State Dept Project Signals Foreign Policy Shift: Review Could Shift Resources to Civilian Agencies for Foreign Development, by Spencer Ackerman, 22 October 2009, in The Washington Independent.
In July, [State Department’s director of policy planning Anne-Marie] Slaughter’s boss, Secretary of State Hillary Rodham Clinton, announced a new planning and budgeting document, called the Quadrennial Diplomacy and Development Review, or QDDR, created to “effectively design, fund, and implement development and foreign assistance as part of a broader foreign policy” every four years. It is the first such effort for the State Department, which is not known for a culture of planning, and is modeled after a planning document produced by the Defense Department that reassesses and guides strategy on a recurring basis. …
The review comes as at a time when the State Department is facing existential questions about its utility to American foreign policy, and some aren’t so sure that it will be as influential as Slaughter believes. In a provocative article last month for Foreign Policy magazine, public-diplomacy specialist Matt Armstrong called the agency “broken and paralyzed, unable to respond to the new 21st-Century paradigm” where both state and non-state actors influence the global agenda. “The QDDR will ultimately be just a document. What it spurs will be the real test,” Armstrong, whose article urged radical departmental restructuring, said in an interview. “As we know from the struggle for minds and wills around the world today, words only go so far.” …
Only one policy option has been ruled out: dissolving USAID and moving development work to the State Department. “There will be no merger,” Slaughter said. “Secretary Clinton has made clear she wants a strong AID, a well-resourced AID, [and] wants diplomacy and development well-integrated.”

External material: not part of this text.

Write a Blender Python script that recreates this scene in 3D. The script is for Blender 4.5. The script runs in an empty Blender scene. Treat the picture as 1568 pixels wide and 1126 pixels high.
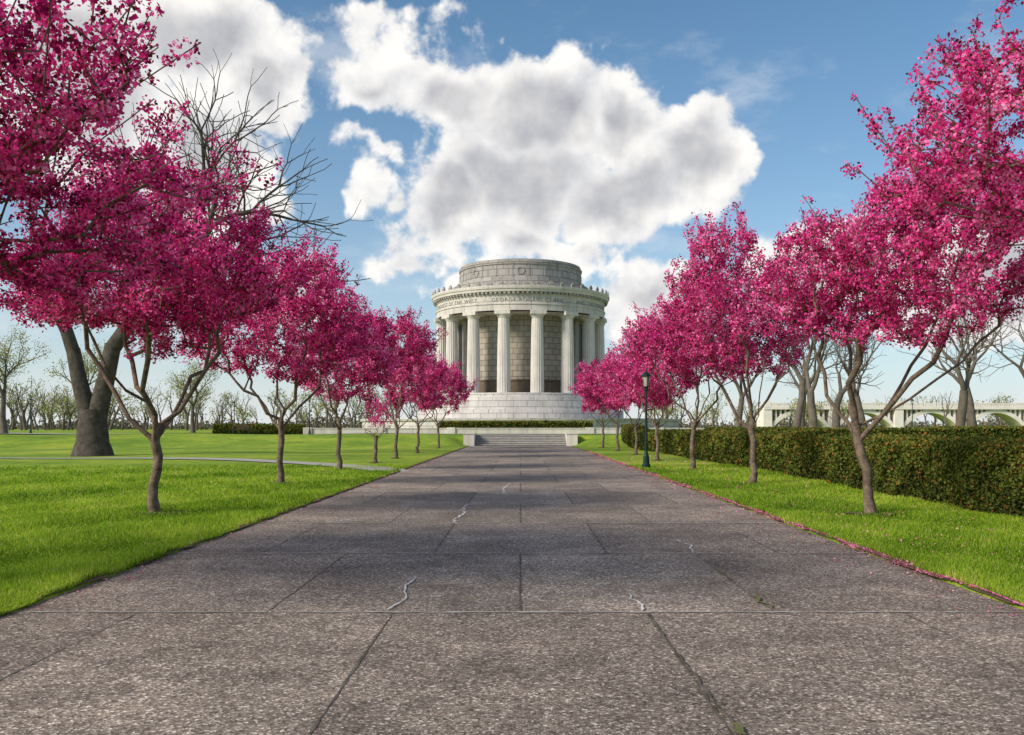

Armstrong has a similar focus, but he wondered how thoroughly the QDDR would adopt the critique. “A focus of the QDDR seems to be State’s ability to play well with others,” he said. “But creating more plugs and sockets to connect with other agencies will be of little value if the internal bureaucratic friction that inhibits agility and creativity are not addressed.” He said that the department would need to abandon its bureaucratic “emphasis on national borders”- the State Department is primarily organized around countries, rather than transnational phenomena — if it wants to become “become an effective alternative and counterweight to DOD.”